Les 4 types de grands Madères :

Il existe 4 types de grands Madères, selon le cépage employé.

1. Le cépage Sercial est à la base du Madère sec : avant 10 ans, le vin peut être âpre et cru. Quand il est mûr, il est léger, clair, et délicatement parfumé. C'est un bon apéritif.

2. Le Verdelho, qui est à la base du Madère demi-sec, est proche du Sercial mais sans son piquant. Il est également un agréable apéritif, mais peut aussi être servi sur les hors d'œuvres. Il est réputé être le meilleur accompagnement d'un consommé de tortue.

3. Le Bual, plus doux et lourd, au nez intense, fumé, de couleur brune, se rapproche plus du Malvazia. Il est à la base du Madère semi liquoreux.

4. Le Malvazia (ou Malmsey) est le cépage le plus ancien sur l'île. Il est encore plus doux et lourd que le Bual et est à la base du Madère liquoreux. C'est ce même cépage dont les italiens tirent le Frascati (en assemblage avec le Trebbiano). Il pare le Madère d'une robe foncée, tournant à l'ambre profond avec l'âge. Le Malvazia jeune est très corsé, avec toutefois ce goût vif et âpre unique du Madère. Avec l'âge, il reste corsé et garde sa saveur persistante, mais il s'adoucit, gagne en onctuosité, et acquiert un bouquet accentué. Il est idéal sur une bécasse, un foie gras ou du chocolat.

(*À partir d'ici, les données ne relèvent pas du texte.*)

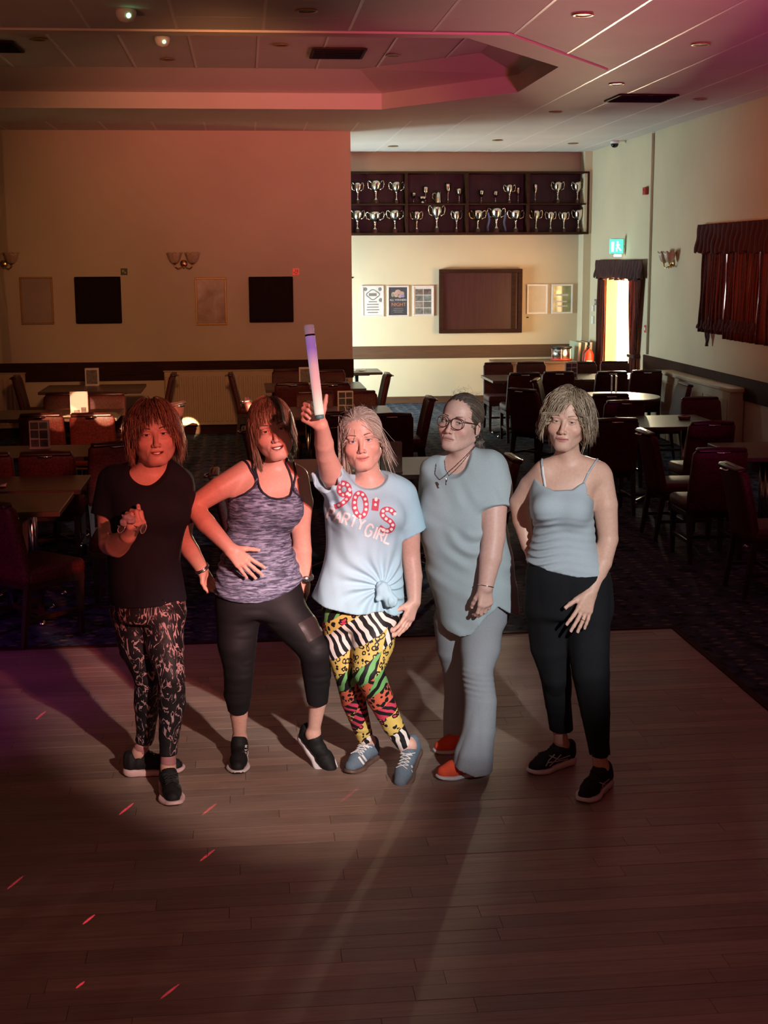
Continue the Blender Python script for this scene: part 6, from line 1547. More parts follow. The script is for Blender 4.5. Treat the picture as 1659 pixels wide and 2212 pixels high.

Memento pour bien décrypter les étiquettes :

Les « Réserve » ont 5 ans d'âge.

Les "Réserve Spéciale" : 10 ans.

Les "Réserve Extra" : 15 ans.

Un Extra millésimé est appelé « Colheita » ou encore « Madère Vintage ». Avant d'être commercialisé, il passe une vingtaine d'années en barriques, puis 2 ans en bouteille.